Desert Nitrate Levels Puzzle Soil Scientists

Just a little bit below the top 6 feet of ground – an area ecologists have studied extensively – is a large layer of naturally occurring nitrate. Nobody knew it was there. Nobody knows why it has stayed in the ground, instead of being taken up by plants as a key nutrient.

“We were drilling at the Nevada Test Site looking for a different chemical, and there was this very strange (instrument registration) peak,” said Michelle Walvoord, who was a graduate student at New Mexico Tech when she made the discovery. “I was very surprised when we learned there was a large inventory of nitrate there,” said Walvoord, now a hydrologist with the U.S. Geological Survey. “I thought for sure somebody else must have noticed it before, but we did a lot of background checking, and nobody had.”

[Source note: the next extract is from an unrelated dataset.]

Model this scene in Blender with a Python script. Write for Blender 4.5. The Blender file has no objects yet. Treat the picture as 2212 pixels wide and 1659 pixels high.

The discovery is significant because nitrate is also a common groundwater pollutant. As she studied the phenomenon, Walvoord learned conventional irrigation methods in agriculture – not more advanced drip irrigation systems – push the layer of naturally occurring nitrate deeper into the ground until it mixes into the water table. The U.S. Geological Survey studied three desert areas in Nevada to see how the nitrate behaved. In an area that had been irrigated for about 100 years, the nitrate had dropped all the way into the water table 100 meters beneath the ground.